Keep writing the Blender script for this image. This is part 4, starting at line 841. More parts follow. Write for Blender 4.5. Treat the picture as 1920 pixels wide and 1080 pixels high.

------------------------------

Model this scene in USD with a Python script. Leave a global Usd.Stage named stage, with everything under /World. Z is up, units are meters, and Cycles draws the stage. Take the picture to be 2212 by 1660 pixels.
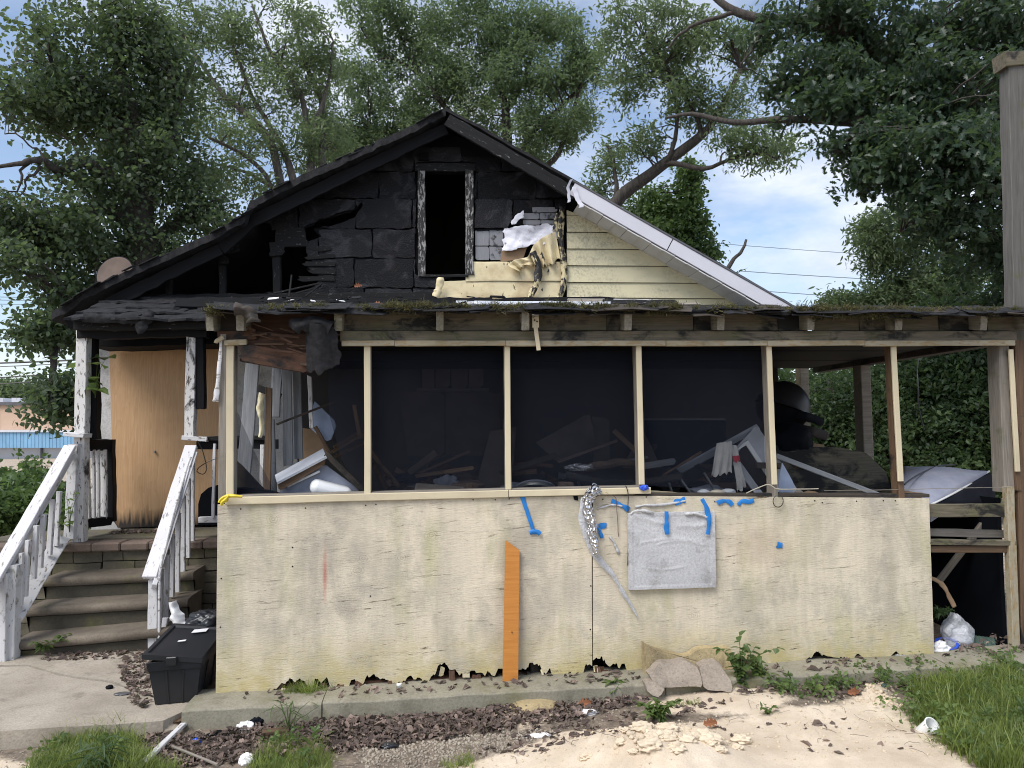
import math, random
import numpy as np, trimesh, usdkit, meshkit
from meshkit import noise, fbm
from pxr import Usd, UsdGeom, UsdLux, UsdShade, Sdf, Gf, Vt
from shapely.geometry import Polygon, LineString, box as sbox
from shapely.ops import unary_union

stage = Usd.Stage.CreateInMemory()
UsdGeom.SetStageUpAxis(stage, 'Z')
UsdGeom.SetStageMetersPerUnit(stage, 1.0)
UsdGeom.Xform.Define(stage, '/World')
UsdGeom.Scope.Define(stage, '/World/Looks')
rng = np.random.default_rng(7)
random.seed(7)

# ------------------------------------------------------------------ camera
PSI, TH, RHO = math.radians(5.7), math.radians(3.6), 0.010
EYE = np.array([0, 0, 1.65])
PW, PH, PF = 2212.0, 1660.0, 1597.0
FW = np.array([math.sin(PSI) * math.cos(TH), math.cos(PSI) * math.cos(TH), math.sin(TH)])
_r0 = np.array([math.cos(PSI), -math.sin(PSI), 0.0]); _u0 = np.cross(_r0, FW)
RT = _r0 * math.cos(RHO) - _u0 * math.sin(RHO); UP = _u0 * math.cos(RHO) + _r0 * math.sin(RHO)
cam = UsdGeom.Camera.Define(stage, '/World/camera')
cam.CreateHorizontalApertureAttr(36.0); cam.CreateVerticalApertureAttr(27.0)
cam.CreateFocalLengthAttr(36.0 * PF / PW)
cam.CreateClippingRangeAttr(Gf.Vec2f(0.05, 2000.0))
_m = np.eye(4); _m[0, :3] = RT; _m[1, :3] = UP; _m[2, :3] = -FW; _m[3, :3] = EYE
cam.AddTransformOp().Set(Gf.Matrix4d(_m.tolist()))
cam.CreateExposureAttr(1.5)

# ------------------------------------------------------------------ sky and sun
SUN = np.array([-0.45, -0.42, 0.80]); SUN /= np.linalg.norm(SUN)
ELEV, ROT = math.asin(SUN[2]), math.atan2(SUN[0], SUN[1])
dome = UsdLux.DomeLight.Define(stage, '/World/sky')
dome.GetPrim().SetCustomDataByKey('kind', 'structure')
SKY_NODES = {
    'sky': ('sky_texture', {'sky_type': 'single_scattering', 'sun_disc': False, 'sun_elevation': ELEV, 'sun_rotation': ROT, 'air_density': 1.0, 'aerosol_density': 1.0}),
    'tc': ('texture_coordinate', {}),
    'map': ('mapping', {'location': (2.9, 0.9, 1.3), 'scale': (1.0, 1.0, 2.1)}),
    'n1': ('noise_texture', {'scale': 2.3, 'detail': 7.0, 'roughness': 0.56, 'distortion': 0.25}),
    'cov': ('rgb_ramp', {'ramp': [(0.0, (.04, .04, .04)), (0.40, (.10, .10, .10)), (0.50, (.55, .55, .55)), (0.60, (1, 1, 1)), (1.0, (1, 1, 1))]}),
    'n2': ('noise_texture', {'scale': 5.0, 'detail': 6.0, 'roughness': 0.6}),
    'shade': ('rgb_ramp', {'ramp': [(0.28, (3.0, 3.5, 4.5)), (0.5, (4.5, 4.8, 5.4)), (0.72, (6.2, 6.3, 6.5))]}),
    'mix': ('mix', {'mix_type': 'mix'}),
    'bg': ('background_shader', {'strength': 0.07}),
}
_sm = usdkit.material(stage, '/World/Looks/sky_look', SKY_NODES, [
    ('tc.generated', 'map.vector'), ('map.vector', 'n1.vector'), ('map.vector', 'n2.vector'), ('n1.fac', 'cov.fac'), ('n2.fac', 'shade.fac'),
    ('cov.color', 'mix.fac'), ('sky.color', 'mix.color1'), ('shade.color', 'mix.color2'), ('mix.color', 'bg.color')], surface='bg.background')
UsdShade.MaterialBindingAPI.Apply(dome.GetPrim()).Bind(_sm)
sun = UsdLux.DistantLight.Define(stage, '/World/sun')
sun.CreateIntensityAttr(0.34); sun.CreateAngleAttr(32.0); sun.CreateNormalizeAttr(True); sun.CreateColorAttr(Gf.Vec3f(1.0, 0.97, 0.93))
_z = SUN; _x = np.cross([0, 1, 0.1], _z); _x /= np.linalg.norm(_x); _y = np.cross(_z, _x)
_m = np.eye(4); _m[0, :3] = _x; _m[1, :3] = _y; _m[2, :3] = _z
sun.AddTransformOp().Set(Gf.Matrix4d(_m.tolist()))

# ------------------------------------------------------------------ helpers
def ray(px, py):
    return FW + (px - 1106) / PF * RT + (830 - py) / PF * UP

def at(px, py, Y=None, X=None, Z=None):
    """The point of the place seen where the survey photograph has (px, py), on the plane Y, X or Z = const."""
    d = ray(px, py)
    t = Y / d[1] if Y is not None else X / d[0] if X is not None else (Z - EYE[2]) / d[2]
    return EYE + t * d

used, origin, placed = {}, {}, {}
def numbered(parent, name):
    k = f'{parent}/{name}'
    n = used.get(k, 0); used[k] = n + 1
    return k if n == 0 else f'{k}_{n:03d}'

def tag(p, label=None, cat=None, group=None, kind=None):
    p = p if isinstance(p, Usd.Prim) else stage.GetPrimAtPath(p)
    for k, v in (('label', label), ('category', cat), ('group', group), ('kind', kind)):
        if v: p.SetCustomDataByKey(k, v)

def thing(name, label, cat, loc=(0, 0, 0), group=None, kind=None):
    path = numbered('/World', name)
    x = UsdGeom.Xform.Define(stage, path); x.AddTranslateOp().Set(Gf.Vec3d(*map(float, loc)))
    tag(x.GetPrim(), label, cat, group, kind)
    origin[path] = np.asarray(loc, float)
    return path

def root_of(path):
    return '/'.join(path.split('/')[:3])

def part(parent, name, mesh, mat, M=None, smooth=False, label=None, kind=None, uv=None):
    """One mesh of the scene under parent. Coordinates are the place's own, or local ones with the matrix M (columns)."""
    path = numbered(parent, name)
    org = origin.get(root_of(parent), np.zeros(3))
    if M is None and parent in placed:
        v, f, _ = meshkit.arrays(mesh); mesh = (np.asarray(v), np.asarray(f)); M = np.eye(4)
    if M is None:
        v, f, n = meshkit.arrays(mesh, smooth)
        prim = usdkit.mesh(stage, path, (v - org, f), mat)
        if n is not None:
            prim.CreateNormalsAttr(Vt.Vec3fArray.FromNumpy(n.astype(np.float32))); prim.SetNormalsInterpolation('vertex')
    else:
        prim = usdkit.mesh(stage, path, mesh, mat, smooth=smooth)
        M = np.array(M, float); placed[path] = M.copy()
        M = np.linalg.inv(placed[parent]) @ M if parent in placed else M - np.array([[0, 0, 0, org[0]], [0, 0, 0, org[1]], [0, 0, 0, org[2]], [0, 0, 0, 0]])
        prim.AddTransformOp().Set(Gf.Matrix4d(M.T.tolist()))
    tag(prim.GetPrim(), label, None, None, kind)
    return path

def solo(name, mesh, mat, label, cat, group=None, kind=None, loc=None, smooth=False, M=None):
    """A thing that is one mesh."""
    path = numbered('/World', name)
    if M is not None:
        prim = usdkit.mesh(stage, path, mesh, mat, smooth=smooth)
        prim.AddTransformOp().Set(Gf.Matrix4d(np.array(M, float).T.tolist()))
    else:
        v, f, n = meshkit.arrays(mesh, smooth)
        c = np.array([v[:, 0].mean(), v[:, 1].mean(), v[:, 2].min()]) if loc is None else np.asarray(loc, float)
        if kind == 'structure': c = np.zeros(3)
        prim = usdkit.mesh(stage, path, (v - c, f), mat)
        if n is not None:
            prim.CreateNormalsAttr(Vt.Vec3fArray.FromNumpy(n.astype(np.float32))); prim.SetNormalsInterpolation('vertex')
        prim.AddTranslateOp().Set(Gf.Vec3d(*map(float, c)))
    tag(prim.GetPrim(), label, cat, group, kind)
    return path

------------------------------

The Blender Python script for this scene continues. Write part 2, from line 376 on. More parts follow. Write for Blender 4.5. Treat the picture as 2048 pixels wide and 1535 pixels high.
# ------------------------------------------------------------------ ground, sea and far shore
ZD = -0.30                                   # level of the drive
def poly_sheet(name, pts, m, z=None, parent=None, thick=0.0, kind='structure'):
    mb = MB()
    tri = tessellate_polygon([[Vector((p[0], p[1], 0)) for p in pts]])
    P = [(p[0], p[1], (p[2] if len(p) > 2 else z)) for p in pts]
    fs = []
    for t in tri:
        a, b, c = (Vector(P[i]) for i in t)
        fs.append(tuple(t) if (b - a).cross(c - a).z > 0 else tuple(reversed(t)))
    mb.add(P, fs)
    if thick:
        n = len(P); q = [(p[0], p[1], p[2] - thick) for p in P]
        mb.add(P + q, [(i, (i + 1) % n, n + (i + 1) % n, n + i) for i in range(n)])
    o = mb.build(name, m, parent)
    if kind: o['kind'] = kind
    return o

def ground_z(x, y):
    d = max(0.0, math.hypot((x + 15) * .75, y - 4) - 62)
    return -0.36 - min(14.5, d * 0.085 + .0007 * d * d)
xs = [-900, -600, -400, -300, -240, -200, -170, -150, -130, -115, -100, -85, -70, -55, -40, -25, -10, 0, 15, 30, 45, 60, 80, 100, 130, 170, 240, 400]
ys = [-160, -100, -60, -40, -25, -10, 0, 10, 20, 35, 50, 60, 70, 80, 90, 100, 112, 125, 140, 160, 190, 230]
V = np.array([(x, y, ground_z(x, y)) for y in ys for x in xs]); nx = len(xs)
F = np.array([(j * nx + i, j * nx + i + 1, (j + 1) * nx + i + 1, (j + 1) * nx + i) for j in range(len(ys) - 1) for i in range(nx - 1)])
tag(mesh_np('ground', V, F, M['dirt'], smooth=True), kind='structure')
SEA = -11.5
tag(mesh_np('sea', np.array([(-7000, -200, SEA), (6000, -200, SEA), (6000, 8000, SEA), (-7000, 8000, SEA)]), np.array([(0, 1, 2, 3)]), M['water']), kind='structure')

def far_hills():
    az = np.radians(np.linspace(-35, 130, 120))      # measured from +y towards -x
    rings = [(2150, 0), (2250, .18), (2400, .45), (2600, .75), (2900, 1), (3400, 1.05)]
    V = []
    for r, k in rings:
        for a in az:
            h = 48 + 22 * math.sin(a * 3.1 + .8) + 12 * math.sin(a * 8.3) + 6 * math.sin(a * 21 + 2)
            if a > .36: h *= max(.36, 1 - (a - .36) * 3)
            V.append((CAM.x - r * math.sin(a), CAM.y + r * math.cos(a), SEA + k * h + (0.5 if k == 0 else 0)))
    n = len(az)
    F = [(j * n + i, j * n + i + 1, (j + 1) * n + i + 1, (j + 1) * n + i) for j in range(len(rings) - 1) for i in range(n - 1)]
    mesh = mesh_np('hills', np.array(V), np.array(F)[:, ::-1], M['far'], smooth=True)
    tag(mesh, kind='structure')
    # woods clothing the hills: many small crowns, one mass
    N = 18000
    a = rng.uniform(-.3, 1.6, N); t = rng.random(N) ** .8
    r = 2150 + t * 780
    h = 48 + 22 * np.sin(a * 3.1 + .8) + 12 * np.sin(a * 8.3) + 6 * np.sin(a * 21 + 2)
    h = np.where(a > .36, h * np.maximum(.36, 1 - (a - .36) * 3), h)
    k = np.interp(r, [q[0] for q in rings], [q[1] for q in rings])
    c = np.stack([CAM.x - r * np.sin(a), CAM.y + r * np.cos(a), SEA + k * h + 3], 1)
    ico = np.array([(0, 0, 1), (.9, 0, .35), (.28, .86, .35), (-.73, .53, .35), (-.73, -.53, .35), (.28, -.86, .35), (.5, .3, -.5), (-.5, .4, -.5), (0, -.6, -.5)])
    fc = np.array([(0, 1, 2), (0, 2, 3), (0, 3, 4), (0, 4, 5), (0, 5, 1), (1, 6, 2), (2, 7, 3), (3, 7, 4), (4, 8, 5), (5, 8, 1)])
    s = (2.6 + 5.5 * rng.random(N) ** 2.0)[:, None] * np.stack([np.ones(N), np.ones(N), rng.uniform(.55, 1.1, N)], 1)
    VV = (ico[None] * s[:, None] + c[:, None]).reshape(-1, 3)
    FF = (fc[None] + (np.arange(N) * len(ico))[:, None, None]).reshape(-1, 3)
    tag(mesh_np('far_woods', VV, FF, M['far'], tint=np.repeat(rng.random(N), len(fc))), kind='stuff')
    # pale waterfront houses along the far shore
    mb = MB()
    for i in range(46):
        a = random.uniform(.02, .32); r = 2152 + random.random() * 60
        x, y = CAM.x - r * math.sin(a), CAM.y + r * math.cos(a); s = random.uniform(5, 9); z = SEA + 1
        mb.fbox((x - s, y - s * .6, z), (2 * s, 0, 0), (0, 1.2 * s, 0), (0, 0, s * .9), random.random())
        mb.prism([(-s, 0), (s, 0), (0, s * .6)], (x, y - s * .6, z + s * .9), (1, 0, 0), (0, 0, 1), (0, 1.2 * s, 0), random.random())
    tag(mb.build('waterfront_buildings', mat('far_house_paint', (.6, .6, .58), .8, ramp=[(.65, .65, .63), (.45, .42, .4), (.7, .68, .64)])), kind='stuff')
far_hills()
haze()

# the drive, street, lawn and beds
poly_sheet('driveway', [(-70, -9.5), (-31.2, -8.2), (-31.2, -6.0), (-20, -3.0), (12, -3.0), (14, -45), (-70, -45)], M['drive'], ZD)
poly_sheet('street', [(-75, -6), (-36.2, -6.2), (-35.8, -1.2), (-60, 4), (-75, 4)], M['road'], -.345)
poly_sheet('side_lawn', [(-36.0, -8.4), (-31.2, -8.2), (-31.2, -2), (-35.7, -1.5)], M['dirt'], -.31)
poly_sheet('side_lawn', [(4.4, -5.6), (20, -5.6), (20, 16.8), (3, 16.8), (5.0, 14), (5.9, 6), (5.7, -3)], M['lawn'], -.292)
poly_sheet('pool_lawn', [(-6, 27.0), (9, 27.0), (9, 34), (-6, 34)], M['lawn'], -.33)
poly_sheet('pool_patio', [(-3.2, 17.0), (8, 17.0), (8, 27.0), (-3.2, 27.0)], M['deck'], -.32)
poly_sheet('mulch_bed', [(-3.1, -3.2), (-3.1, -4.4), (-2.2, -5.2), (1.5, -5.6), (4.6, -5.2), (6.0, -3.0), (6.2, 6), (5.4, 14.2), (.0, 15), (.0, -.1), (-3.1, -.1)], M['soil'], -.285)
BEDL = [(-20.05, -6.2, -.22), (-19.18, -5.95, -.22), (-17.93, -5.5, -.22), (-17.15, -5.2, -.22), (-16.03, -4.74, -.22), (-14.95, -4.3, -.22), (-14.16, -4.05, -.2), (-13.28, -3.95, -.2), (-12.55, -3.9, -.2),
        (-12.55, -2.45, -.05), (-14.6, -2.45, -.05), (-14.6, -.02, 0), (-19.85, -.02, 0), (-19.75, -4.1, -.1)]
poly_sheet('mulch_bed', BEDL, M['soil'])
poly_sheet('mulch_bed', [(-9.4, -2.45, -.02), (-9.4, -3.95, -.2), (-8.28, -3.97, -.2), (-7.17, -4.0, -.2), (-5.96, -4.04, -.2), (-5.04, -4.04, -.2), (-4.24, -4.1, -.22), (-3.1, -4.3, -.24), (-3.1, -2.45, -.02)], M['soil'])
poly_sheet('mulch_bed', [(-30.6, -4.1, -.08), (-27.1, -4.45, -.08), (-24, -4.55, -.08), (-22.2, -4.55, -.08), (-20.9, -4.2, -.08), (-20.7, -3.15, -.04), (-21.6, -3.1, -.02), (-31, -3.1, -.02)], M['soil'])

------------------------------

§ Work to do
Retype the section that opens with the line holding "Model this scene" and closes with the line holding "random.seed(7)", exactly as it reads, without any pictures.

§ Result of the task
Model this scene in USD with a Python script. Leave a global Usd.Stage named stage, with everything under /World. Z is up, units are meters, and Cycles draws the stage. Take the picture to be 2212 by 1660 pixels.
import math, random
import numpy as np, trimesh, usdkit, meshkit
from meshkit import noise, fbm
from pxr import Usd, UsdGeom, UsdLux, UsdShade, Sdf, Gf, Vt
from shapely.geometry import Polygon, LineString, box as sbox
from shapely.ops import unary_union

stage = Usd.Stage.CreateInMemory()
UsdGeom.SetStageUpAxis(stage, 'Z')
UsdGeom.SetStageMetersPerUnit(stage, 1.0)
UsdGeom.Xform.Define(stage, '/World')
UsdGeom.Scope.Define(stage, '/World/Looks')
rng = np.random.default_rng(7)
random.seed(7)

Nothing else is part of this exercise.